→ **Written instruction**: Copy out all the lines exactly. Omit pictures.

Scripts that build scenes:
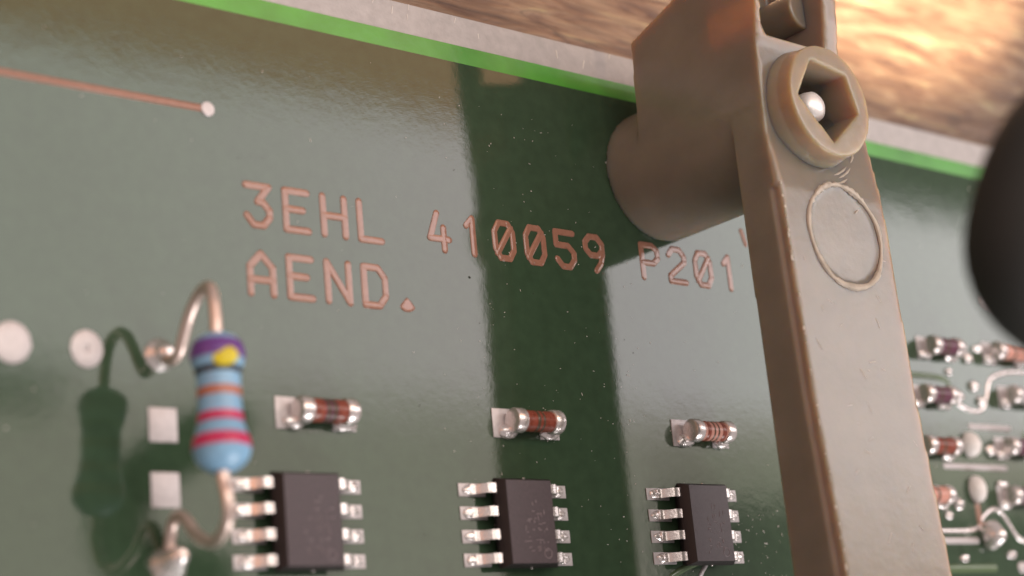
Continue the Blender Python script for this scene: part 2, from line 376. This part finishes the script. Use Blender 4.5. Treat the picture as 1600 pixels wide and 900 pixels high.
# ------------------------------------------------------------------ chips
def make_chip(label, marks):
    t = empty("chip", (0, 0, 0), label, "chip", "eight-legged chips in a row at the bottom")
    # body: hexagonal end section (chamfered above and below the parting line)
    bm = bmesh.new(); L2 = 2.45
    lv = [(.16, 1.62, 2.28), (.80, 1.98, 2.45), (.88, 1.98, 2.45), (1.42, 1.60, 2.27)]
    rings = [[bm.verts.new((sx*a, sy*b, z)) for sx, sy in ((-1,-1),(1,-1),(1,1),(-1,1))] for z, a, b in lv]
    for a, b in zip(rings, rings[1:]):
        for k in range(4): bm.faces.new((a[k], a[(k+1)%4], b[(k+1)%4], b[k]))
    bm.faces.new(rings[0][::-1]); bm.faces.new(rings[-1])
    o = mesh_obj("body", bm, M['chip'], t, bevel=.03)
    o.data.materials.append(M['chip_shaded'])
    for p in o.data.polygons:
        if p.normal.z < .8: p.material_index = 1
    for sy in (-1, 1):
        bm = bmesh.new(); blob(bm, (.15, sy*2.46, .84), .09, .05, .06, 3, 2)
        mesh_obj("tie_bar", bm, M['pin'], t)
    rnd = random.Random(marks)
    # worn, unreadable laser marking: short low strokes in two rows that run along the chip
    bm = bmesh.new()
    for col, nn in ((-.35, 4), (.30, 6), (.85, 5)):
        for i in range(nn):
            y = -1.5 + i*.50 + rnd.uniform(-.05, .05)
            for q in range(3):
                x0 = col + rnd.uniform(-.18, .18); y0 = y + rnd.uniform(-.16, .16)
                if rnd.random() < .5: e = (x0 + rnd.uniform(-.25, .25), y0)
                else: e = (x0, y0 + rnd.uniform(-.25, .25))
                tube(bm, [(x0, y0, 1.419), (e[0], e[1], 1.419)], .026, 5, True)
    pr = [(.95 + .26*math.cos(q), -1.75 + .26*math.sin(q), 1.417) for q in [k*math.pi/8 for k in range(17)]]
    tube(bm, pr, .026, 5, False)
    mesh_obj("worn_marking", bm, M['chip_print'], t)['kind'] = 'stuff'
    for s in (-1, 1):
        for r in range(4):
            bm = bmesh.new(); y = 1.905 - 1.27*r; hw = .26
            p = [(1.96,.80),(2.22,.80),(2.34,.73),(2.66,.20),(2.78,.12),(3.18,.10)]
            q = [(1.96,.99),(2.30,.99),(2.47,.90),(2.84,.38),(2.93,.30),(3.18,.29)]
            lo = [[bm.verts.new((s*a, y+d, z)) for a, z in p] for d in (-hw, hw)]
            hi = [[bm.verts.new((s*a, y+d, z)) for a, z in q] for d in (-hw, hw)]
            for i in range(len(p)-1):
                bm.faces.new((lo[0][i], lo[0][i+1], lo[1][i+1], lo[1][i])); bm.faces.new((hi[0][i], hi[1][i], hi[1][i+1], hi[0][i+1]))
                for j in (0, 1): bm.faces.new((lo[j][i], hi[j][i], hi[j][i+1], lo[j][i+1]))
            for i in (0, -1): bm.faces.new((lo[0][i], hi[0][i], hi[1][i], lo[1][i]))
            pn = mesh_obj("pin", bm, M['pin'], t, bevel=.035)
            bm = bmesh.new(); blob(bm, (s*3.12, y, .10), .52, .30, .17 + .06*rnd.random(), int(rnd.random()*999), 3, .10, zmin=.03)
            blob(bm, (s*3.40, y+rnd.uniform(-.1,.1), .12), .16, .14, .12, int(rnd.random()*999), 2, .10, zmin=.03)
            mesh_obj("solder_joint", bm, M['solder'], pn)
    return t
chips = [make_chip("leftmost of the three black chips, blurred, beside the striped resistor", 1),
         make_chip("middle of the three black chips, under the red-banded MELF component", 2),
         make_chip("rightmost of the three black chips, in sharpest focus, next to the beige arm", 3)]
for k, c in enumerate(chips): c.location = (IX[k] + IW/2, IY - 1.905, 0)

# ------------------------------------------------------------------ small cylindrical (MELF) components
def make_melf(label, body, bands, loc, rz=0, length=3.5, r=.70, seed=0, group="small cylindrical components with metal caps", pads=True):
    t = empty("melf_resistor", loc, label, "resistor", group, rz)
    h = length/2; c = .76
    bm = bmesh.new(); lathe(bm, [(0, r*.86), (length-2*c+.1, r*.86)], (-h+c-.05, 0, r+.09), (h, 0, r+.09), 28)
    mesh_obj("body", bm, M[body], t)
    for x0, wd, mt in bands:
        bm = bmesh.new(); lathe(bm, [(0, r*.87), (.03, r*.89), (wd-.03, r*.89), (wd, r*.87)], (x0, 0, r+.09), (h, 0, r+.09), 28)
        mesh_obj("colour_band", bm, M[mt], t)
    for s in (-1, 1):
        bm = bmesh.new()
        lathe(bm, [(0, r*.84), (.05, r*.98), (.12, r*1.02), (c-.14, r*1.02), (c-.04, r*.95), (c, r*.70), (c-.02, r*.2)], (s*(h-c), 0, r+.09), (s*h, 0, r+.09), 28)
        mesh_obj("end_cap", bm, M['pin'], t)
        # fillet of solder around the foot of the cap, a little heavier in front
        bm = bmesh.new(); blob(bm, (s*(h-.20), -.52, .12), .74, .40, .34, seed+s+3, 3, .09, zmin=.03)
        mesh_obj("solder_joint", bm, M['solder'], t)
    return t
B1 = [(-.75, .16, 'melf_violet'), (-.25, .22, 'melf_dark'), (.12, .20, 'melf_dark'), (.75, .30, 'red')]
B2 = [(-.30, .20, 'melf_dark'), (.10, .14, 'melf_dark')]
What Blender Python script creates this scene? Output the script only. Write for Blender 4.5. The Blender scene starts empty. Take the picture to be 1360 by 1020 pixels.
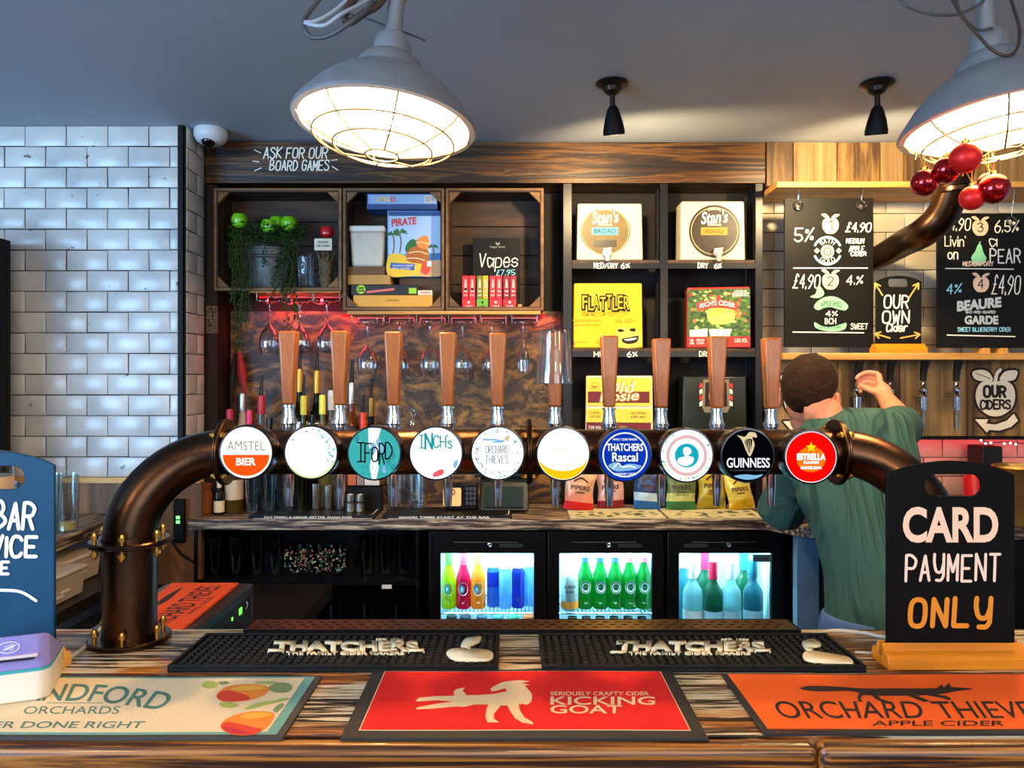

→ **Solved exercise**:
Continue the Blender Python script for this scene: part 2, from line 376. This part finishes the script. Use Blender 4.5. Treat the picture as 1600 pixels wide and 900 pixels high.
# ------------------------------------------------------------------ chips
def make_chip(label, marks):
    t = empty("chip", (0, 0, 0), label, "chip", "eight-legged chips in a row at the bottom")
    # body: hexagonal end section (chamfered above and below the parting line)
    bm = bmesh.new(); L2 = 2.45
    lv = [(.16, 1.62, 2.28), (.80, 1.98, 2.45), (.88, 1.98, 2.45), (1.42, 1.60, 2.27)]
    rings = [[bm.verts.new((sx*a, sy*b, z)) for sx, sy in ((-1,-1),(1,-1),(1,1),(-1,1))] for z, a, b in lv]
    for a, b in zip(rings, rings[1:]):
        for k in range(4): bm.faces.new((a[k], a[(k+1)%4], b[(k+1)%4], b[k]))
    bm.faces.new(rings[0][::-1]); bm.faces.new(rings[-1])
    o = mesh_obj("body", bm, M['chip'], t, bevel=.03)
    o.data.materials.append(M['chip_shaded'])
    for p in o.data.polygons:
        if p.normal.z < .8: p.material_index = 1
    for sy in (-1, 1):
        bm = bmesh.new(); blob(bm, (.15, sy*2.46, .84), .09, .05, .06, 3, 2)
        mesh_obj("tie_bar", bm, M['pin'], t)
    rnd = random.Random(marks)
    # worn, unreadable laser marking: short low strokes in two rows that run along the chip
    bm = bmesh.new()
    for col, nn in ((-.35, 4), (.30, 6), (.85, 5)):
        for i in range(nn):
            y = -1.5 + i*.50 + rnd.uniform(-.05, .05)
            for q in range(3):
                x0 = col + rnd.uniform(-.18, .18); y0 = y + rnd.uniform(-.16, .16)
                if rnd.random() < .5: e = (x0 + rnd.uniform(-.25, .25), y0)
                else: e = (x0, y0 + rnd.uniform(-.25, .25))
                tube(bm, [(x0, y0, 1.419), (e[0], e[1], 1.419)], .026, 5, True)
    pr = [(.95 + .26*math.cos(q), -1.75 + .26*math.sin(q), 1.417) for q in [k*math.pi/8 for k in range(17)]]
    tube(bm, pr, .026, 5, False)
    mesh_obj("worn_marking", bm, M['chip_print'], t)['kind'] = 'stuff'
    for s in (-1, 1):
        for r in range(4):
            bm = bmesh.new(); y = 1.905 - 1.27*r; hw = .26
            p = [(1.96,.80),(2.22,.80),(2.34,.73),(2.66,.20),(2.78,.12),(3.18,.10)]
            q = [(1.96,.99),(2.30,.99),(2.47,.90),(2.84,.38),(2.93,.30),(3.18,.29)]
            lo = [[bm.verts.new((s*a, y+d, z)) for a, z in p] for d in (-hw, hw)]
            hi = [[bm.verts.new((s*a, y+d, z)) for a, z in q] for d in (-hw, hw)]
            for i in range(len(p)-1):
                bm.faces.new((lo[0][i], lo[0][i+1], lo[1][i+1], lo[1][i])); bm.faces.new((hi[0][i], hi[1][i], hi[1][i+1], hi[0][i+1]))
                for j in (0, 1): bm.faces.new((lo[j][i], hi[j][i], hi[j][i+1], lo[j][i+1]))
            for i in (0, -1): bm.faces.new((lo[0][i], hi[0][i], hi[1][i], lo[1][i]))
            pn = mesh_obj("pin", bm, M['pin'], t, bevel=.035)
            bm = bmesh.new(); blob(bm, (s*3.12, y, .10), .52, .30, .17 + .06*rnd.random(), int(rnd.random()*999), 3, .10, zmin=.03)
            blob(bm, (s*3.40, y+rnd.uniform(-.1,.1), .12), .16, .14, .12, int(rnd.random()*999), 2, .10, zmin=.03)
            mesh_obj("solder_joint", bm, M['solder'], pn)
    return t
chips = [make_chip("leftmost of the three black chips, blurred, beside the striped resistor", 1),
         make_chip("middle of the three black chips, under the red-banded MELF component", 2),
         make_chip("rightmost of the three black chips, in sharpest focus, next to the beige arm", 3)]
for k, c in enumerate(chips): c.location = (IX[k] + IW/2, IY - 1.905, 0)

# ------------------------------------------------------------------ small cylindrical (MELF) components
def make_melf(label, body, bands, loc, rz=0, length=3.5, r=.70, seed=0, group="small cylindrical components with metal caps", pads=True):
    t = empty("melf_resistor", loc, label, "resistor", group, rz)
    h = length/2; c = .76
    bm = bmesh.new(); lathe(bm, [(0, r*.86), (length-2*c+.1, r*.86)], (-h+c-.05, 0, r+.09), (h, 0, r+.09), 28)
    mesh_obj("body", bm, M[body], t)
    for x0, wd, mt in bands:
        bm = bmesh.new(); lathe(bm, [(0, r*.87), (.03, r*.89), (wd-.03, r*.89), (wd, r*.87)], (x0, 0, r+.09), (h, 0, r+.09), 28)
        mesh_obj("colour_band", bm, M[mt], t)
    for s in (-1, 1):
        bm = bmesh.new()
        lathe(bm, [(0, r*.84), (.05, r*.98), (.12, r*1.02), (c-.14, r*1.02), (c-.04, r*.95), (c, r*.70), (c-.02, r*.2)], (s*(h-c), 0, r+.09), (s*h, 0, r+.09), 28)
        mesh_obj("end_cap", bm, M['pin'], t)
        # fillet of solder around the foot of the cap, a little heavier in front
        bm = bmesh.new(); blob(bm, (s*(h-.20), -.52, .12), .74, .40, .34, seed+s+3, 3, .09, zmin=.03)
        mesh_obj("solder_joint", bm, M['solder'], t)
    return t
B1 = [(-.75, .16, 'melf_violet'), (-.25, .22, 'melf_dark'), (.12, .20, 'melf_dark'), (.75, .30, 'red')]
B2 = [(-.30, .20, 'melf_dark'), (.10, .14, 'melf_dark')]
What Blender Python script creates this scene? Output the script only. Write for Blender 4.5. The Blender scene starts empty. Take the picture to be 1360 by 1020 pixels.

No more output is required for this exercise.